I still love something about the luxury of an onion bagel, even though it's neither a luxury nor a very good breakfast. It's something I miss horrendously when I have to skip, whether it be from traveling or running out. I'll eat any kind of onion bagel, esepecially the New York-style ones found locally(-ish) at either Ellwood Thompson's or Bodo's, even more so if they're found above and below an egg and cheddar breakfast sandwich. But, somehow, my heart still belongs to Lender's. I think it's the sentimentality of it, because I am nothing if not sentimental. Deeply, to my core.

My dad used to eat bagels for breakfast, too, occasionally. He would toast both halves until it was absolutely burnt, take it out, add cheese between the layers, and smoosh it. One of our favorite activities was to be able to make a "daddy bagel" - if we got to help, we were in charge of the smooshing. He would place the bagel between two pot holders and let us sit on it (the potholders were allegedly there to keep butt germs from getting on his bagel)!

Every once in awhile you'll still catch me making a daddy bagel. It usually happens when my wife has forgotten to buy cream cheese or I'm really hungry or I need something that I can carry easily. Havarti or cheddar are my two go-to cheese choices, the choice usually dictated by how much melting I want (I don't eat melted cheese that much). I don't burn mine quite as much, but I still love smooshing it.

Thursday, February 12, 2015

Thursday morning...

Right now I am sitting alone on the cold tile floor of my kitchen. I almost want to lay down, or is it lie down?, and relax here. I don't know why, because it's so cold and hard. The sky is heavy, as if we will soon be delivered a soul-cleansing thinderstorm, but I really think it's just going to snow. I really should be eating, not writing, for my hunger is making me melancholy and strung-out.

Yesterday my wife passed out in the shower. She is okay, buy it was scary, although not as scary as one would expect. Today she is back at work, and I can still see her falling in front of me. She did spend some time on a cold tile floor yesterday, just her time was in the bathroom, not here in the kitchen with me.

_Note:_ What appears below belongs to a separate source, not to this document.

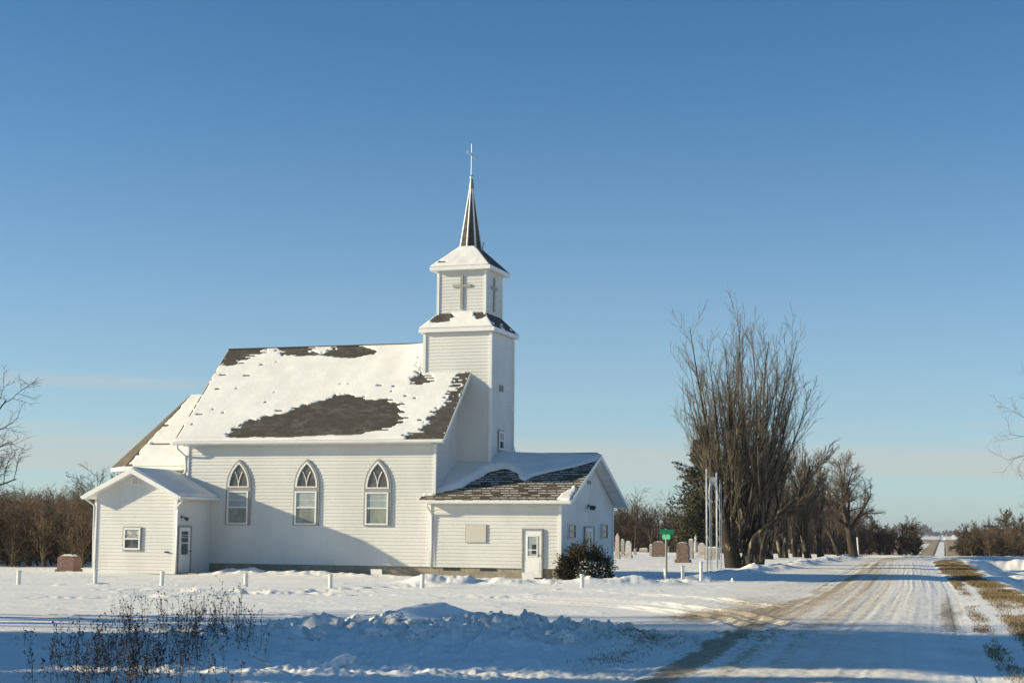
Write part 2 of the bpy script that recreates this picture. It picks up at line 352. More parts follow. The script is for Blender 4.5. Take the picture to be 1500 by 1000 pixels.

I recently read something about how many of the pains in our lives are caused by assumptions. So here I sit, assuming away. I assume that I will be used up and thrown away. Or that those expectations were just BS anyway. I assume that I am being lied to, or at least over-promised.

A friend (or a friend of my wife's or an acquaintance or a former-friend, let me not claim too much of her) just posted a #tbt picture of herself on instagram from 1991. Her hair was still straight then and her beautiful jaw is somewhat softened by the face of a 4-year-old. The caption says something like "#tbt to 1991 during the fall of the Soviet Union. My father and I foraging for food in the Siberian woods." Can you imagine? I can't, but I want to give that beautiful, mysterious woman who is my friend a hug, even though I'm not sure that's what she wants or needs.

Today I will ask those questions. Today I will find out whether I'm really wanted and what it is that is needed. But first, let it all start with lunch, which I am grateful for and lucky to have.

Friday, February 6, 2015

Savor or Save-up?

I like to savor things. At least that's what I tell myself. In reality, I like to save things. I was the kid who would save the best Halloween candy for last to the point that it would go bad (or get stolen by my parents and brother). I'm the person, now, who spends an exorbitant amount of money on cheese and then doesn't eat it all before it gets moldy.

Why is this? Is it some trauma- (or perceived-trauma-) induced coping mechanism? Is it my personality? Am I saving up so that the last bite of Halloween candy I remember will be the best? Or is it that I can't imagine a world without said stash of candy or cheese or "nice" notebooks and "nice" pens or Toy Story stickers or this hand sewing project? Or, has my obsessive awareness of my own mortality somehow twisted itself around into saving up for the good times instead of having the good times?

I found myself thinking the other day "oh no, you can't submit that story because it's a special one and that will be one less special one to put on your own blog." To say that I find this statement irrational is an understatement. It's not like my stories will cease to exist like the end of a hunk of cheese, barring some horrific accident. My stories don't cost me money and they don't make me fat. In fact, if I made an effort and wrote more, I'd have a somewhat endless supply of writing and the reserve-stock of best-stories would become greater in number because I would become a better writer.

So what does this say about me and my ever-present lusting for good foods? Maybe that I really need to savor instead of save-up. So similar and so different. Enjoy the cheese while it's here. Know that Halloween will come again. Save for the big trip, but make allowance for the small expenses of enjoying your real life, in the weeks of here and now. Write. Write to savor. Write to improve. Write to notice the blessings and lessen the pain. And, most of all, savor the writing and share it freely, with love.